EXERCISE MATERIALS>
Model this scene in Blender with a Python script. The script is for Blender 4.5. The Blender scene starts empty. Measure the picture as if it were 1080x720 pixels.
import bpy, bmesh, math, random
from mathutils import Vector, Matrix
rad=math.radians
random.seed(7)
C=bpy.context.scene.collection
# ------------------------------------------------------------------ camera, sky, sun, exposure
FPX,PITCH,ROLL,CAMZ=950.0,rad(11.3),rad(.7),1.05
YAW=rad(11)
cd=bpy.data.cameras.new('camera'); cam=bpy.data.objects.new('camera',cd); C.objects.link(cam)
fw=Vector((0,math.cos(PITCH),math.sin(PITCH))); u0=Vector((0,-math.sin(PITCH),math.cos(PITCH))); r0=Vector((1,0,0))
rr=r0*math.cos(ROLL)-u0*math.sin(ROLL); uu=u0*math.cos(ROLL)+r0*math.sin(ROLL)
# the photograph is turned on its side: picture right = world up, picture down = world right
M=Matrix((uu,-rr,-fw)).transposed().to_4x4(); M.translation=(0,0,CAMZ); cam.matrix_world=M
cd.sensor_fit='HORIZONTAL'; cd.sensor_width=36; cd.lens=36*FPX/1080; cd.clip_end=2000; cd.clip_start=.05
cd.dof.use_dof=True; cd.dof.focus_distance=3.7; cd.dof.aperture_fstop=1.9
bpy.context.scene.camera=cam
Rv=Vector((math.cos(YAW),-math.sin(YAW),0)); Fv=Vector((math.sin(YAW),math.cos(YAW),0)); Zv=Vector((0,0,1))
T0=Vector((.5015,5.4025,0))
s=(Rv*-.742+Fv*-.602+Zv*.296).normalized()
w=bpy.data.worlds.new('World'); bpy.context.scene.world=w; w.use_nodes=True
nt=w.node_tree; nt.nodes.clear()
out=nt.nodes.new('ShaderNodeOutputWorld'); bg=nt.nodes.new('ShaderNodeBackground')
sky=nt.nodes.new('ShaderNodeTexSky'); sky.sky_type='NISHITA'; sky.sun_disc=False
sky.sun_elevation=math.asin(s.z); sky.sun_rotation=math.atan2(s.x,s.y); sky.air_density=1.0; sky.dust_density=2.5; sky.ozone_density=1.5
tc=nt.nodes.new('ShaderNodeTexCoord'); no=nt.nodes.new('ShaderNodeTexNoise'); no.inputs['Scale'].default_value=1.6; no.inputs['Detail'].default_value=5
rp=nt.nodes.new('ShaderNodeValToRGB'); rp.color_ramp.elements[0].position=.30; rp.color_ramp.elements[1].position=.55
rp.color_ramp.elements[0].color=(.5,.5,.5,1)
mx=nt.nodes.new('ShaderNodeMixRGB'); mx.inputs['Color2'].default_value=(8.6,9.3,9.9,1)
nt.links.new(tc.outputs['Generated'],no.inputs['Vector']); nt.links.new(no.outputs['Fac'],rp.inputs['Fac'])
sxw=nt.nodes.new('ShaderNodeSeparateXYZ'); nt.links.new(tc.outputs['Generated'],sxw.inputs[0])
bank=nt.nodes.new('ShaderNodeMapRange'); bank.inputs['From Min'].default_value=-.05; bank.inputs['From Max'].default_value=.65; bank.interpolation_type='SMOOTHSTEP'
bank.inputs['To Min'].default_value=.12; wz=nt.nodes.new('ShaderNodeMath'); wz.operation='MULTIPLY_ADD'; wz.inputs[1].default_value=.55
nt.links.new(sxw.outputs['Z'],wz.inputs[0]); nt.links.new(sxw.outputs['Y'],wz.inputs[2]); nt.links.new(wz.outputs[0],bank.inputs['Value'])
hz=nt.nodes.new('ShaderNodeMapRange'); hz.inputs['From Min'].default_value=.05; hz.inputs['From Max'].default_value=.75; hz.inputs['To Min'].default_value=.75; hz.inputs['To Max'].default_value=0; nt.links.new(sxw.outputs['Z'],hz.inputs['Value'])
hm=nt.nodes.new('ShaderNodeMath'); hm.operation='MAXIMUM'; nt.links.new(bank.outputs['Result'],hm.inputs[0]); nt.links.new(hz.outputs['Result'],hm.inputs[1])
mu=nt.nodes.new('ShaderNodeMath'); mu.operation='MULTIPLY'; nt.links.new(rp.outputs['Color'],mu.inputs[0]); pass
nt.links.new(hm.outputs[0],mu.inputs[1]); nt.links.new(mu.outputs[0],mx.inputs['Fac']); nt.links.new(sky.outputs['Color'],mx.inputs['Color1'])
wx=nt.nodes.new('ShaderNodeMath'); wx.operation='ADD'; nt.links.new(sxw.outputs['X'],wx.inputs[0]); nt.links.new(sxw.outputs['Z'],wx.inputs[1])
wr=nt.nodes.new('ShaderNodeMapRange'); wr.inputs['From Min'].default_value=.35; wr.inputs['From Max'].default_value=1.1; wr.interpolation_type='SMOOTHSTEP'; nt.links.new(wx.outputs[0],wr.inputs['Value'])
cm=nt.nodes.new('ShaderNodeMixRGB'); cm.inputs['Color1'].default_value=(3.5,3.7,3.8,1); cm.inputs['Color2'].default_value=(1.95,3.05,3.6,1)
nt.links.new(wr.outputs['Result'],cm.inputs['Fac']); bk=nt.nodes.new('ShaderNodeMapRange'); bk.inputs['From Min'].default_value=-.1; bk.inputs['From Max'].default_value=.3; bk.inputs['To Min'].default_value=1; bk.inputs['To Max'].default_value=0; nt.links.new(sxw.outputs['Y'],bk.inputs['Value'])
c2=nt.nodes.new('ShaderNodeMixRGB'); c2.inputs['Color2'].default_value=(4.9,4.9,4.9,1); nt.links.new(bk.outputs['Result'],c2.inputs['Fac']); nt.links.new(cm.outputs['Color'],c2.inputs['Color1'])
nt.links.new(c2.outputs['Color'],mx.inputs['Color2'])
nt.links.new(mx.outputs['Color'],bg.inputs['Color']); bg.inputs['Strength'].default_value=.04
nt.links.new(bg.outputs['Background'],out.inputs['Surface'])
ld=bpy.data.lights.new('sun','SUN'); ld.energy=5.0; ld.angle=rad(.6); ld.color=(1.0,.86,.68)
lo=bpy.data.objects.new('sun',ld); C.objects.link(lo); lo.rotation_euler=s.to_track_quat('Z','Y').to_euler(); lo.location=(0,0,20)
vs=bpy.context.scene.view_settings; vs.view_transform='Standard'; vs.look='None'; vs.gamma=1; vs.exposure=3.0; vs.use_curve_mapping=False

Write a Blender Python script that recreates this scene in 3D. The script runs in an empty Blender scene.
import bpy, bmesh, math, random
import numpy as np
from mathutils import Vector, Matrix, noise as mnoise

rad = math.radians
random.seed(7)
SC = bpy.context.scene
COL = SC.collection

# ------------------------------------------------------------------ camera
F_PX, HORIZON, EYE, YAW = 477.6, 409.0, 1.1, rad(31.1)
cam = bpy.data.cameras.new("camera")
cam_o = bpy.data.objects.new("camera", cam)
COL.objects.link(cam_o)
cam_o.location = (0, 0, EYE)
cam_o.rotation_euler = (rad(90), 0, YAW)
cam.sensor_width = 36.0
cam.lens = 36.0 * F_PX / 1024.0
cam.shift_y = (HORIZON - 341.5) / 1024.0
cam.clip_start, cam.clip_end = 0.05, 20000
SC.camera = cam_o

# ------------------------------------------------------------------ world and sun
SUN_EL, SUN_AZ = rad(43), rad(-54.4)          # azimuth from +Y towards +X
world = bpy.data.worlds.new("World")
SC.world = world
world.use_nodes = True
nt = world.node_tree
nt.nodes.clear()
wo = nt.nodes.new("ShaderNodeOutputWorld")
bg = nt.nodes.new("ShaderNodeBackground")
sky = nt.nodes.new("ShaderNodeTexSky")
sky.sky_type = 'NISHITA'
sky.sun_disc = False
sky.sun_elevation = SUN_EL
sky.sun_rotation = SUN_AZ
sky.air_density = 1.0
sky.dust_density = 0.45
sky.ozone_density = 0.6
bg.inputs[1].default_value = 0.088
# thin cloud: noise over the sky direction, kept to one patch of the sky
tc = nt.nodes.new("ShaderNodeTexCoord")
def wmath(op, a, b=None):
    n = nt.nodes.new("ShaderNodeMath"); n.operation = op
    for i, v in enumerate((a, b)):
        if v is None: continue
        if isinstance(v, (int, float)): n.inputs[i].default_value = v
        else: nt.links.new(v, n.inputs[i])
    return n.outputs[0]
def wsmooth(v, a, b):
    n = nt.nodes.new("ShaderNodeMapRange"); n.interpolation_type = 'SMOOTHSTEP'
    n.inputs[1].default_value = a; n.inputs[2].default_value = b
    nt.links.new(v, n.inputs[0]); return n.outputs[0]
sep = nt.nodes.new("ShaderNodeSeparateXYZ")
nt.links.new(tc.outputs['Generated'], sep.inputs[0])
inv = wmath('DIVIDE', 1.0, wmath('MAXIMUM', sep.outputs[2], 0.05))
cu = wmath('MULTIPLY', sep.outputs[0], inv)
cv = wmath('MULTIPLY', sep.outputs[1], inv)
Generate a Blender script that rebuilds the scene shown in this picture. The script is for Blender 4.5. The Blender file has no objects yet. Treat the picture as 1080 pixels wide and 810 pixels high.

PROBLEM DESCRIPTION>
Only the lines from the one containing "Write a Blender" through the one containing "from mathutils import Vector, Matrix, noise" are to be retyped, both boundary lines included, with no other material.

ANSWER FOR THIS EXERCISE>
Write a Blender Python script that recreates this scene in 3D. The script runs in an empty Blender scene.
import bpy, bmesh, math, random
import numpy as np
from mathutils import Vector, Matrix, noise as mnoise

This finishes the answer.